Republicans hold 60 City Halls to Democrats’ 56, with five indepenedents. But Democrats lead three of Indiana’s four largest cities. State Democrat Chairman John Zody says reelecting incumbents, especially in Indianapolis, is the party’s top priority. But beyond that, he and Indiana Republican Chairman Kyle Hupfer both say they’ll study election returns and demographics to assess where their best opportunities are.

Hupfer says no city is automatically on or off the priority list. He says the party will make pragmatic decisions about where it’s most likely to get a return on investment. And he says the state party will mainly play a supporting role, with local parties taking the lead.

And both Zody and Hupfer say a big part of the decision-making will depend on what candidates they can persuade to run.

Indianapolis Mayor Joe Hogsett hasn’t said whether he’ll run for reelection. Neither has South Bend’s Pete Buttigieg, who’s flirting with a run for president. Fort Wayne’s Tom Henry, Carmel’s Jim Brainard, Fishers’ Scott Fadness and Greenwood’s Mark Myers are among those who say they are running again — all but Henry are Republicans.
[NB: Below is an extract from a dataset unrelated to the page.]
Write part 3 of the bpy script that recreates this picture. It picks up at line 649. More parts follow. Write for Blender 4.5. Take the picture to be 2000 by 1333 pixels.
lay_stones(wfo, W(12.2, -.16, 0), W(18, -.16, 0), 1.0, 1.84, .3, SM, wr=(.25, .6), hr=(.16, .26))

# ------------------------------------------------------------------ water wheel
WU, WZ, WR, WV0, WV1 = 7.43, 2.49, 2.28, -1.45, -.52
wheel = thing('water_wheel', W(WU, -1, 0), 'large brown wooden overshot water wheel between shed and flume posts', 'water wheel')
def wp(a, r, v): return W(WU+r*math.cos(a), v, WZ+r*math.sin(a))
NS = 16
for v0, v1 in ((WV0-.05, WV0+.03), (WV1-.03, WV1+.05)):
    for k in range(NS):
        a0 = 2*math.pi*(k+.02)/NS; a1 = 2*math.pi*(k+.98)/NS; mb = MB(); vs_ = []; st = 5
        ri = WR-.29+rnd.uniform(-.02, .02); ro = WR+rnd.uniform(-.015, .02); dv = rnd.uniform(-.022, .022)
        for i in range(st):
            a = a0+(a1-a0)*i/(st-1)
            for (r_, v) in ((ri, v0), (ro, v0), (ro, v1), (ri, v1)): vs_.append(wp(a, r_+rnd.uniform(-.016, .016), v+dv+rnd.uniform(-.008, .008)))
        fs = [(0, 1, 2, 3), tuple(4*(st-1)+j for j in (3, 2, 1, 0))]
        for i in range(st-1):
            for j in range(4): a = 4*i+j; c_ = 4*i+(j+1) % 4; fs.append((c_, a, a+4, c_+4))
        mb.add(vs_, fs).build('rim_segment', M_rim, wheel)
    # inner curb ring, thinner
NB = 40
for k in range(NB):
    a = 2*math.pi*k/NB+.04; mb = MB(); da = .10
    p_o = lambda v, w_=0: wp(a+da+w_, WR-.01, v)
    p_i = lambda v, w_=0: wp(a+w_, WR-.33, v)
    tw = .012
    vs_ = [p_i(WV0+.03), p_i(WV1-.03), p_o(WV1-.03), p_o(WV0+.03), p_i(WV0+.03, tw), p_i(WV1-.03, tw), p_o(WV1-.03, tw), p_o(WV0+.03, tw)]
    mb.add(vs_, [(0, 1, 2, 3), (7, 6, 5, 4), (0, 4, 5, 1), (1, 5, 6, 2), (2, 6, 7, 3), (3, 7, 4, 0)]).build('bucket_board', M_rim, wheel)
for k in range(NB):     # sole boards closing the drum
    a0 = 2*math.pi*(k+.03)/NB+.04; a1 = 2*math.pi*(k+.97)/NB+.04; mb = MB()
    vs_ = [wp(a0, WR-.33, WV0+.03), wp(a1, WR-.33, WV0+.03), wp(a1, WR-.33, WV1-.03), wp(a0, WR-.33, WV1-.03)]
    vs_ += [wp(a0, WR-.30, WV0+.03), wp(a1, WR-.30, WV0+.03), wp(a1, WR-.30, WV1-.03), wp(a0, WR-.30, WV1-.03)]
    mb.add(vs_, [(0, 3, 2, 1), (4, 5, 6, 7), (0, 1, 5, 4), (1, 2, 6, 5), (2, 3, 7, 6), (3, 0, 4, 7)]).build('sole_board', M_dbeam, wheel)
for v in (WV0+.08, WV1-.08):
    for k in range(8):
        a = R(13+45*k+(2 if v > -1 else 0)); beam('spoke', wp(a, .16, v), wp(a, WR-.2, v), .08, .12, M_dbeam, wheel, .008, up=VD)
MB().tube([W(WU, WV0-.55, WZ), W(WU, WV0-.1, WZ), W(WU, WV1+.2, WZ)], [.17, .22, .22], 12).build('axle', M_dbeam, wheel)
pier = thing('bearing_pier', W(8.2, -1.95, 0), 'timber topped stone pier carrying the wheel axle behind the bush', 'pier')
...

Confirmed retirements include Republican John Ditslear in Noblesville, and Democrat Ted Ellis in Bluffton, who’s tied with Brainard as Indiana’s second-longest-serving incumbent. Their six terms are second only to Scottsburg’s eight-term mayor Bill Graham.

For Democrats, Zody says the elections are a key steppingstone to statewide and legislative elections in 2020. He says city and town elections are where Democrats will rebuild their bench of candidates for higher office in the future.